- DATASET SECTION -
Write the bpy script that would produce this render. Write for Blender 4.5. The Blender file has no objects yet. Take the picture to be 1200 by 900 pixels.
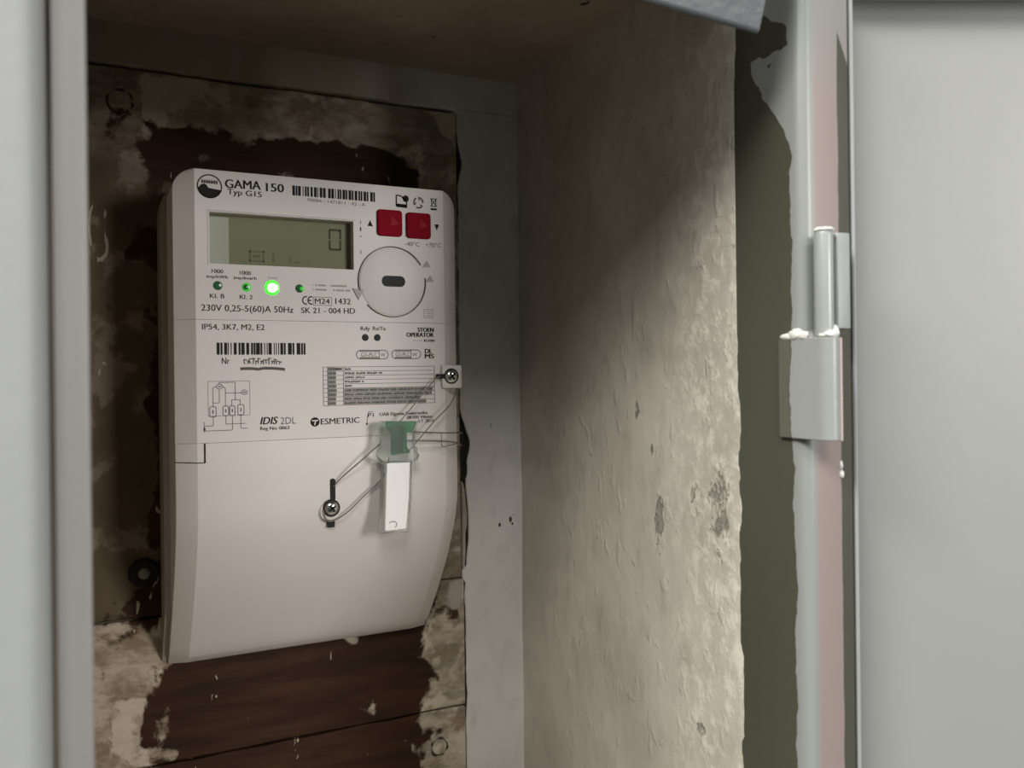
import bpy, bmesh, math, random
from mathutils import Vector, Matrix, noise

# ------------------------------------------------------------------ camera, world, lights, exposure
SC = bpy.context.scene
COL = SC.collection
H = 1.5                                   # height of the lens above the room floor
YAW, ROLL = math.atan(0.5), 0.012
Fw = Vector((math.sin(YAW), math.cos(YAW), 0))
R0 = Vector((math.cos(YAW), -math.sin(YAW), 0))
U0 = Vector((0, 0, 1))
Rv = R0 * math.cos(ROLL) - U0 * math.sin(ROLL)
Uv = U0 * math.cos(ROLL) + R0 * math.sin(ROLL)
cam = bpy.data.cameras.new('camera')
cam.sensor_width = 36
cam.lens = 30
cam.shift_y = -13 / 1200
cam.clip_start = 0.01
cam.dof.use_dof = True
cam.dof.focus_distance = 0.40
cam.dof.aperture_fstop = 11
co = bpy.data.objects.new('camera', cam)
m = Matrix((Rv, Uv, -Fw)).transposed().to_4x4()
m.translation = (0, 0, H)
co.matrix_world = m
COL.objects.link(co)
SC.camera = co

w = bpy.data.worlds.new('room_light')
SC.world = w
w.use_nodes = True
w.node_tree.nodes['Background'].inputs[0].default_value = (0.93, 0.97, 1.0, 1)
w.node_tree.nodes['Background'].inputs[1].default_value = 0.09

def area(name, loc, target, size, power, col):
    l = bpy.data.lights.new(name, 'AREA')
    l.shape = 'RECTANGLE'
    l.size, l.size_y = size
    l.energy = power
    l.color = col
    o = bpy.data.objects.new(name, l)
    o.location = loc
    o.rotation_euler = (Vector(target) - Vector(loc)).to_track_quat('-Z', 'Y').to_euler()
    COL.objects.link(o)
    return o
area('window_daylight', (1.05, -1.49, H + 0.32), (0.1, 0.385, H), (0.44, 0.6), 23, (1.0, 0.97, 0.95))
area('overhead_light', (-1.5, -0.47, H + 1.4), (0.2, 0.3, H), (1.3, 0.6), 70, (1.0, 0.97, 0.91))
area('overhead_light', (-0.48, -1.44, H + 1.35), (0.2, 0.4, H), (0.6, 0.6), 19.5, (1.0, 0.97, 0.93))  # unseen second light, added to brighten the back plaster strip

SC.view_settings.view_transform = 'Standard'
SC.view_settings.look = 'None'
SC.view_settings.gamma = 1
SC.view_settings.use_curve_mapping = False
SC.view_settings.exposure = 0.0

# ------------------------------------------------------------------ material helpers
class NT:
    """small wrapper for building node trees"""
    def __init__(s, name):
        s.m = bpy.data.materials.new(name)
        s.m.use_nodes = True
        s.t = s.m.node_tree
        s.b = s.t.nodes['Principled BSDF']
        tc = s.t.nodes.new('ShaderNodeTexCoord')
        s.P = tc.outputs['Object']
        sp = s.t.nodes.new('ShaderNodeSeparateXYZ')
        s.t.links.new(s.P, sp.inputs[0])
        s.X, s.Y, s.Z = sp.outputs
        s.bump_h = None
    def lk(s, a, b):
        if hasattr(a, 'is_output'):
            s.t.links.new(a, b)
        else:
            b.default_value = a
    def math(s, op, a, b=0.0, c=None):
        n = s.t.nodes.new('ShaderNodeMath')
        n.operation = op
        s.lk(a, n.inputs[0]); s.lk(b, n.inputs[1])
        if c is not None: s.lk(c, n.inputs[2])
        return n.outputs[0]
    def ramp(s, v, a, b, lo=0.0, hi=1.0):
        n = s.t.nodes.new('ShaderNodeMapRange')
        n.interpolation_type = 'SMOOTHSTEP'
        s.lk(v, n.inputs[0])
        n.inputs[1].default_value = a; n.inputs[2].default_value = b
        n.inputs[3].default_value = lo; n.inputs[4].default_value = hi
        return n.outputs[0]
    def noise(s, scale, detail=4, rough=0.55, dist=0.0, stretch=(1, 1, 1), off=(0, 0, 0)):
        mp = s.t.nodes.new('ShaderNodeMapping')
        s.t.links.new(s.P, mp.inputs[0])
        mp.inputs['Scale'].default_value = stretch
        mp.inputs['Location'].default_value = off
        n = s.t.nodes.new('ShaderNodeTexNoise')
        s.t.links.new(mp.outputs[0], n.inputs['Vector'])
        n.inputs['Scale'].default_value = scale
        n.inputs['Detail'].default_value = detail
        n.inputs['Roughness'].default_value = rough
        n.inputs['Distortion'].default_value = dist
        return n.outputs[0]
    def mix(s, f, a, b):
        n = s.t.nodes.new('ShaderNodeMix')
        n.data_type = 'RGBA'
        s.lk(f, n.inputs[0])
        for v, i in ((a, 6), (b, 7)):
            if isinstance(v, tuple): n.inputs[i].default_value = (*v, 1)
            else: s.t.links.new(v, n.inputs[i])
        return n.outputs[2]
    def color(s, c):
        if isinstance(c, tuple): s.b.inputs['Base Color'].default_value = (*c, 1)
        else: s.t.links.new(c, s.b.inputs['Base Color'])
    def rough(s, r): s.lk(r, s.b.inputs['Roughness'])
    def bump(s, h, dist, strength=1.0):
        n = s.t.nodes.new('ShaderNodeBump')
        n.inputs['Distance'].default_value = dist
        n.inputs['Strength'].default_value = strength
        s.t.links.new(h, n.inputs['Height'])
        s.t.links.new(n.outputs[0], s.b.inputs['Normal'])

def simple(name, col, rough=0.5, metal=0.0, var=0.06, scale=60, bump=0.0, spec=0.5):
    t = NT(name)
    n = t.noise(scale, 3)
    a = tuple(c * (1 - var) for c in col); b = tuple(min(1, c * (1 + var)) for c in col)
    t.color(t.mix(n, a, b))
    t.rough(rough)
    t.b.inputs['Metallic'].default_value = metal
    t.b.inputs['Specular IOR Level'].default_value = spec
    if bump: t.bump(t.noise(scale * 8, 2), bump)
    return t.m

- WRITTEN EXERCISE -
Transcribe the whole listing exactly. Pictures stay out of your copy.

- EXERCISE RESPONSE -
Write the bpy script that would produce this render. Write for Blender 4.5. The Blender file has no objects yet. Take the picture to be 1200 by 900 pixels.
import bpy, bmesh, math, random
from mathutils import Vector, Matrix, noise

# ------------------------------------------------------------------ camera, world, lights, exposure
SC = bpy.context.scene
COL = SC.collection
H = 1.5                                   # height of the lens above the room floor
YAW, ROLL = math.atan(0.5), 0.012
Fw = Vector((math.sin(YAW), math.cos(YAW), 0))
R0 = Vector((math.cos(YAW), -math.sin(YAW), 0))
U0 = Vector((0, 0, 1))
Rv = R0 * math.cos(ROLL) - U0 * math.sin(ROLL)
Uv = U0 * math.cos(ROLL) + R0 * math.sin(ROLL)
cam = bpy.data.cameras.new('camera')
cam.sensor_width = 36
cam.lens = 30
cam.shift_y = -13 / 1200
cam.clip_start = 0.01
cam.dof.use_dof = True
cam.dof.focus_distance = 0.40
cam.dof.aperture_fstop = 11
co = bpy.data.objects.new('camera', cam)
m = Matrix((Rv, Uv, -Fw)).transposed().to_4x4()
m.translation = (0, 0, H)
co.matrix_world = m
COL.objects.link(co)
SC.camera = co

w = bpy.data.worlds.new('room_light')
SC.world = w
w.use_nodes = True
w.node_tree.nodes['Background'].inputs[0].default_value = (0.93, 0.97, 1.0, 1)
w.node_tree.nodes['Background'].inputs[1].default_value = 0.09

def area(name, loc, target, size, power, col):
    l = bpy.data.lights.new(name, 'AREA')
    l.shape = 'RECTANGLE'
    l.size, l.size_y = size
    l.energy = power
    l.color = col
    o = bpy.data.objects.new(name, l)
    o.location = loc
    o.rotation_euler = (Vector(target) - Vector(loc)).to_track_quat('-Z', 'Y').to_euler()
    COL.objects.link(o)
    return o
area('window_daylight', (1.05, -1.49, H + 0.32), (0.1, 0.385, H), (0.44, 0.6), 23, (1.0, 0.97, 0.95))
area('overhead_light', (-1.5, -0.47, H + 1.4), (0.2, 0.3, H), (1.3, 0.6), 70, (1.0, 0.97, 0.91))
area('overhead_light', (-0.48, -1.44, H + 1.35), (0.2, 0.4, H), (0.6, 0.6), 19.5, (1.0, 0.97, 0.93))  # unseen second light, added to brighten the back plaster strip

SC.view_settings.view_transform = 'Standard'
SC.view_settings.look = 'None'
SC.view_settings.gamma = 1
SC.view_settings.use_curve_mapping = False
SC.view_settings.exposure = 0.0

# ------------------------------------------------------------------ material helpers
class NT:
    """small wrapper for building node trees"""
    def __init__(s, name):
        s.m = bpy.data.materials.new(name)
        s.m.use_nodes = True
        s.t = s.m.node_tree
        s.b = s.t.nodes['Principled BSDF']
        tc = s.t.nodes.new('ShaderNodeTexCoord')
        s.P = tc.outputs['Object']
        sp = s.t.nodes.new('ShaderNodeSeparateXYZ')
        s.t.links.new(s.P, sp.inputs[0])
        s.X, s.Y, s.Z = sp.outputs
        s.bump_h = None
    def lk(s, a, b):
        if hasattr(a, 'is_output'):
            s.t.links.new(a, b)
        else:
            b.default_value = a
    def math(s, op, a, b=0.0, c=None):
        n = s.t.nodes.new('ShaderNodeMath')
        n.operation = op
        s.lk(a, n.inputs[0]); s.lk(b, n.inputs[1])
        if c is not None: s.lk(c, n.inputs[2])
        return n.outputs[0]
    def ramp(s, v, a, b, lo=0.0, hi=1.0):
        n = s.t.nodes.new('ShaderNodeMapRange')
        n.interpolation_type = 'SMOOTHSTEP'
        s.lk(v, n.inputs[0])
        n.inputs[1].default_value = a; n.inputs[2].default_value = b
        n.inputs[3].default_value = lo; n.inputs[4].default_value = hi
        return n.outputs[0]
    def noise(s, scale, detail=4, rough=0.55, dist=0.0, stretch=(1, 1, 1), off=(0, 0, 0)):
        mp = s.t.nodes.new('ShaderNodeMapping')
        s.t.links.new(s.P, mp.inputs[0])
        mp.inputs['Scale'].default_value = stretch
        mp.inputs['Location'].default_value = off
        n = s.t.nodes.new('ShaderNodeTexNoise')
        s.t.links.new(mp.outputs[0], n.inputs['Vector'])
        n.inputs['Scale'].default_value = scale
        n.inputs['Detail'].default_value = detail
        n.inputs['Roughness'].default_value = rough
        n.inputs['Distortion'].default_value = dist
        return n.outputs[0]
    def mix(s, f, a, b):
        n = s.t.nodes.new('ShaderNodeMix')
        n.data_type = 'RGBA'
        s.lk(f, n.inputs[0])
        for v, i in ((a, 6), (b, 7)):
            if isinstance(v, tuple): n.inputs[i].default_value = (*v, 1)
            else: s.t.links.new(v, n.inputs[i])
        return n.outputs[2]
    def color(s, c):
        if isinstance(c, tuple): s.b.inputs['Base Color'].default_value = (*c, 1)
        else: s.t.links.new(c, s.b.inputs['Base Color'])
    def rough(s, r): s.lk(r, s.b.inputs['Roughness'])
    def bump(s, h, dist, strength=1.0):
        n = s.t.nodes.new('ShaderNodeBump')
        n.inputs['Distance'].default_value = dist
        n.inputs['Strength'].default_value = strength
        s.t.links.new(h, n.inputs['Height'])
        s.t.links.new(n.outputs[0], s.b.inputs['Normal'])

def simple(name, col, rough=0.5, metal=0.0, var=0.06, scale=60, bump=0.0, spec=0.5):
    t = NT(name)
    n = t.noise(scale, 3)
    a = tuple(c * (1 - var) for c in col); b = tuple(min(1, c * (1 + var)) for c in col)
    t.color(t.mix(n, a, b))
    t.rough(rough)
    t.b.inputs['Metallic'].default_value = metal
    t.b.inputs['Specular IOR Level'].default_value = spec
    if bump: t.bump(t.noise(scale * 8, 2), bump)
    return t.m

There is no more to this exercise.